House of Assembly - Fifty-Second Parliament, First Session (52-1)
2011-07-07 Daily Xml

Contents

MURRAY-DARLING BASIN PLAN

Mr WHETSTONE (Chaffey) (16:25): I rise to finish a grieve, which I was halfway through in yesterday's grieve session, on the imminent release of the Murray-Darling Basin draft plan. To carry on with what I was saying, and where I left off, South Australia needs to be represented as one for the best outcome for every South Australian. At the moment, unfortunately, I see a media approach to the release of the plan, and it is dividing every water user and every sector and group of people who rely on water within the Murray-Darling Basin.

Of late, we see the media portraying the interests of the environment against the interests of food and fibre production, and we see a perception that the environment is against the communities that rely on the river and on the economies that the river helps to generate. The communities are driven, essentially, by food production and tourism. Those two industries are extremely important not only to local economies but to South Australia's economy as one.

The vision we in South Australia have to portray to the rest of the basin states is that we have a united approach and that we will work together for an outcome that will benefit everyone here in South Australia. The vision I have for balanced reform is that the water that needs to be put back into the environment and into the river systems has to come from somewhere. At the moment, we are looking at a very large system with a lot of inefficiencies, a lot of leakage and a lot of evaporation, and I think that is what needs to be addressed.

The federal government, particularly the previous federal water minister, was fixated on taking the water away from communities and taking the water away from food producers and just leaving the environment to go along as it once did many hundreds of years ago. That is not what the outcome needs to be.

We need to look at fixing up the leaks. The Murray-Darling Basin is, essentially, a leaky bucket and along the system we have leaks, we have inefficient delivery systems and we have inefficient farm practices along the way. The federal government has a very large bucket of money; some of that money is to spend on infrastructure upgrades, and some of that money is to spend on strategic water buyback.

What I would like to see with this new reform is a win-win for everybody and, to achieve that, we need to fix up what we have. We need to look at the strategic buyback. That approach enables farmers who are of an age that they want to get out, and people who are cash-strapped and who need to underpin their businesses with some money, to sell some of their water licences and continue with the business they have been in for many years or for many generations, in most cases.

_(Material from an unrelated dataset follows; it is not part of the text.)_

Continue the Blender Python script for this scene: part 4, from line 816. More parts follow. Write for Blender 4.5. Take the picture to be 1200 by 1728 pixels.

Again, we need to look at an audit of where those savings can be made. We need to look at where we can measure at the point of extraction. We need a unified, strategic metering process. I re-emphasise that you cannot manage what you do not meter; if you do not know how much water you are using, how can you manage what you have?

Again, we look at the infrastructure money that needs to be spent. Nearly $6 billion of infrastructure money can be spent on improving the infrastructure and the delivery via the open earthen channels. In many cases, it is not viable to put the big channels into pipes, but there are a lot of those secondary channels that could be putting water into pipes. They would not have the evaporation loss and the seepage loss, and it would be a more efficient way to get water to the gate and onto the farm. We look at on-farm efficiencies. We look at the schemes that the federal government has in place to help support the transformation from open delivery on farm to sealed delivery on farm.

South Australia is a working example of what can be achieved. What we have achieved over 40 years is remarkable, and I urge the Murray-Darling Basin Authority to adopt some of those practices that not only South Australia but many other regions have adopted. However, there are areas that need to look at the big picture, and that is using water more wisely and efficiently. South Australia must work as one. Every South Australian will benefit in the long term with some short-term reform.